I feel as though I haven't really written much of substance lately. I don't know if it is because nothing terrible has really happened, or more because I'm just kind of blank to the point where I don't even know what to write down.
Friend S and I are still texting pretty much every day. I find myself wishing that he did not have a girlfriend but I'll never act on that wish or anything like that. I suppose it is just my fantasizing or something. He says nice things to me and helps me when I'm feeling sad and distracts me from stuff and it is nice. I'm still trying to not have feels but I can't help but smile when he texts me good morning and stuff. It has been a while since anyone did that, and I forgot how nice that feels.

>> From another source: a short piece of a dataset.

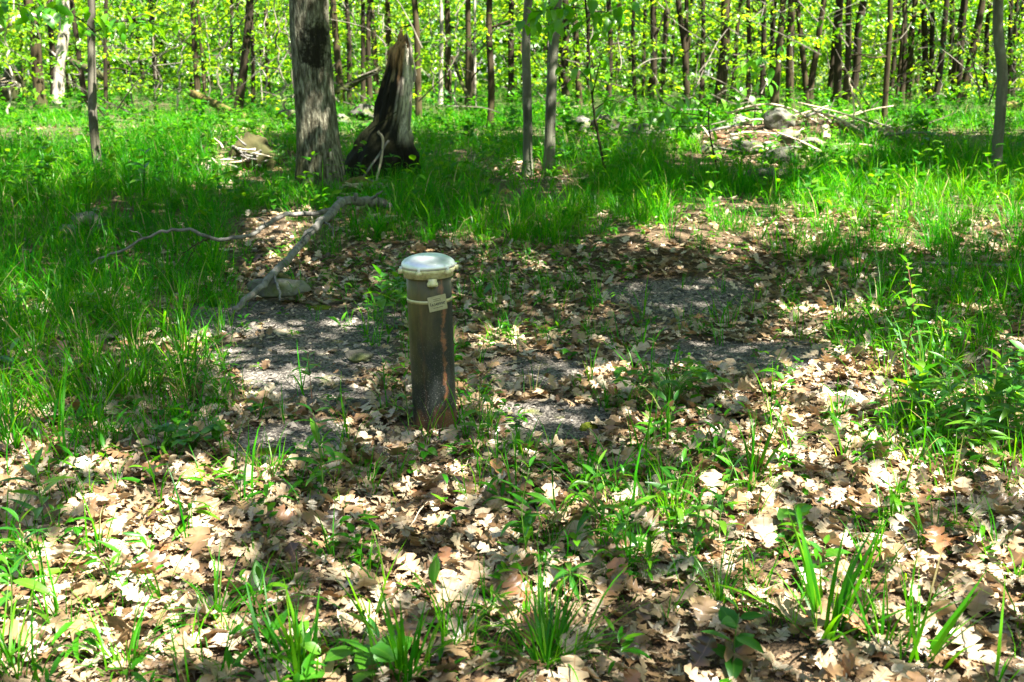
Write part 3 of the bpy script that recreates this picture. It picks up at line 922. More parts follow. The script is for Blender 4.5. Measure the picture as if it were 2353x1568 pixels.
# the big oak
ob = gp(737, 437)
Yo = ob[1]
SCAR1 = tuple(pt(735, 85, Yo - .2) - ob); SCAR2 = tuple(pt(728, 128, Yo - .2) - ob)
M_oak = m_oak()
pts = [ob] + [pt(x, y, Yo) for x, y in ((731, 330), (722, 220), (714, 110), (709, 0))]
oak = tree_at(ob, [(pts, 96 / 2 / FPX * Yo)], M_oak, 'thick furrowed grey oak trunk with a dark scar, beside the charred stump', name='oak_tree', sides=40, flare=0.34, H=13, seed=3)
def blob(size, seed, cuts=6, rough=0.12, sub=3, flat=0.0):
    bm = bmesh.new()
    bmesh.ops.create_icosphere(bm, subdivisions=sub, radius=1)
    V = np.array([v.co[:] for v in bm.verts]); F = np.array([[l.vert.index for l in f.loops] for f in bm.faces]); bm.free()
    g = np.random.default_rng(seed)
    for _ in range(cuts):
        d = g.normal(size=3); d /= np.linalg.norm(d)
        lim = g.uniform(0.62, 0.88)
        e = V @ d
        V = V - np.maximum(e - lim, 0)[:, None] * d * 0.92
    n = Noise(seed + 9, 2.6, 3); n2 = Noise(seed + 19, 9.0, 2)
    V = V * (1 + rough * n(V) + .3 * rough * n2(V))[:, None]
    return V * np.asarray(size), F


# (foot x, foot y, x at the top edge, width, bark, label, bend)
TL = [
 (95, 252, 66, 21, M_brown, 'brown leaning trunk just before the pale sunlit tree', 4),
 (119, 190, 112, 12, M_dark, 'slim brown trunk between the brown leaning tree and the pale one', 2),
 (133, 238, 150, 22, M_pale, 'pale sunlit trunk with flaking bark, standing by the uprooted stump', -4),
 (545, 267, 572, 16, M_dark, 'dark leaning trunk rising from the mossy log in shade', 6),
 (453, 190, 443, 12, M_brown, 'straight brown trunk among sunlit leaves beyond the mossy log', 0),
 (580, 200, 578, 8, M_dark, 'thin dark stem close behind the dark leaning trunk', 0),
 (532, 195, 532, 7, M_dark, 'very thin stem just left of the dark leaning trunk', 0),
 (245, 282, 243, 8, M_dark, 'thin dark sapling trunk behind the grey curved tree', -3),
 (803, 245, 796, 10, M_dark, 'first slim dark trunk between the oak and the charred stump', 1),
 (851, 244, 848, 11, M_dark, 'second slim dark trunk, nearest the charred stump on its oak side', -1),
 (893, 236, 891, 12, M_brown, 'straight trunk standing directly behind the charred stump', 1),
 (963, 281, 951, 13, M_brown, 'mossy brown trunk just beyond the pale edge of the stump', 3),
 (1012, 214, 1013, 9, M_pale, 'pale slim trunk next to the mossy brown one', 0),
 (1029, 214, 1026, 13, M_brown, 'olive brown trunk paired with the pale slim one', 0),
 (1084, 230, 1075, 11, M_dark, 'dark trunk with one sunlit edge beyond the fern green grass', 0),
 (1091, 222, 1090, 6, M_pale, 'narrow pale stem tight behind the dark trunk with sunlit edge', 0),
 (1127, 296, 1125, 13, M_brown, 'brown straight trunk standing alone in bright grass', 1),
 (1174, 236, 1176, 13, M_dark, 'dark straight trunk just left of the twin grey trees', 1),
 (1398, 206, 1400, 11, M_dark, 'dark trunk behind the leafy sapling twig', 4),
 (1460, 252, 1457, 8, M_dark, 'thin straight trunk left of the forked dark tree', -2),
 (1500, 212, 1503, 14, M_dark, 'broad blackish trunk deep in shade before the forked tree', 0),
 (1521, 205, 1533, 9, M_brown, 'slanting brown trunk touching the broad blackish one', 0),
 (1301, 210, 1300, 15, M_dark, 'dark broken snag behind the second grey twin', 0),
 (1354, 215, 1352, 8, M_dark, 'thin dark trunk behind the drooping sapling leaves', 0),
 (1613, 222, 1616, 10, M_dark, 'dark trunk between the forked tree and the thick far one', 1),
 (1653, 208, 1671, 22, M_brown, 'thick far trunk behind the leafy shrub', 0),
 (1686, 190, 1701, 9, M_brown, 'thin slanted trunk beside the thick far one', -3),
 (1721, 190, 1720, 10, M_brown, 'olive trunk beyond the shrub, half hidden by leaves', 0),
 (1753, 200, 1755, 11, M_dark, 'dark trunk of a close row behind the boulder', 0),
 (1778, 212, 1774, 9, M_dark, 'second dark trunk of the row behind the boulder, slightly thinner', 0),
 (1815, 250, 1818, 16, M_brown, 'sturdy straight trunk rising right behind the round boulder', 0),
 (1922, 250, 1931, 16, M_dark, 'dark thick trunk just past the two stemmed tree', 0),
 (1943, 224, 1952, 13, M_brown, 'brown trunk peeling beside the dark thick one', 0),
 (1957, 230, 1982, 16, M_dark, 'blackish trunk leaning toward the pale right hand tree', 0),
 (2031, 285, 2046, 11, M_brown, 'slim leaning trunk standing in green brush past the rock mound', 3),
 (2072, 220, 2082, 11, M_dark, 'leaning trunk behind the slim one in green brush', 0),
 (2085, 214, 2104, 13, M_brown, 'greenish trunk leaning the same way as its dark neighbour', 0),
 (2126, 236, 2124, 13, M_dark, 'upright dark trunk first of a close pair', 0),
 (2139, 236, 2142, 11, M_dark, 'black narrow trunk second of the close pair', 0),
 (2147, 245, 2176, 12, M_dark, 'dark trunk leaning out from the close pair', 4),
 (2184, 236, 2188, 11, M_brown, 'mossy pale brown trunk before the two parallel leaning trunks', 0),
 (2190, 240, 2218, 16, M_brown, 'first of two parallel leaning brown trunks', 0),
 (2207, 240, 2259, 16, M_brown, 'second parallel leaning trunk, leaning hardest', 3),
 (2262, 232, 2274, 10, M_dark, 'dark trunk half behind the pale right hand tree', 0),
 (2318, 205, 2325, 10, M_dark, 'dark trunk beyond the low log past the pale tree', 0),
]
for i, (bx, by, tx, w, m, lab, bend) in enumerate(TL):
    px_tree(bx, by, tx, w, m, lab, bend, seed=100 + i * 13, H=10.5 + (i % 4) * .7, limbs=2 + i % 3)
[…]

I just need to guard myself, since I know nothing will come of it. And I already know how shitty that feels.
One would think my my not feeling absolutely terrible would mean that I would be able to make myself work but I've been finding that to be incredibly difficult. I don't know if I'm taking solace in the idea that I haven't found my niche (and therefore can just not do things that don't interest me), or if I've genuinely gotten so overwhelmed that I've looped around to not really caring about much. It is odd. I feel...okay, but in a weird way. In a "I really couldn't give a shit if the whole world around me blew up" kind of way. That apathetic sort of sense.
I don't know. It is weird, honestly. I have things to do but zero motivation to do anything. Even the recognition that I have so many things left to complete before the end of the semester isn't enough to interest me. Maybe I'm just really bored or something, I don't know.
Maybe tomorrow will be better. Hopefully.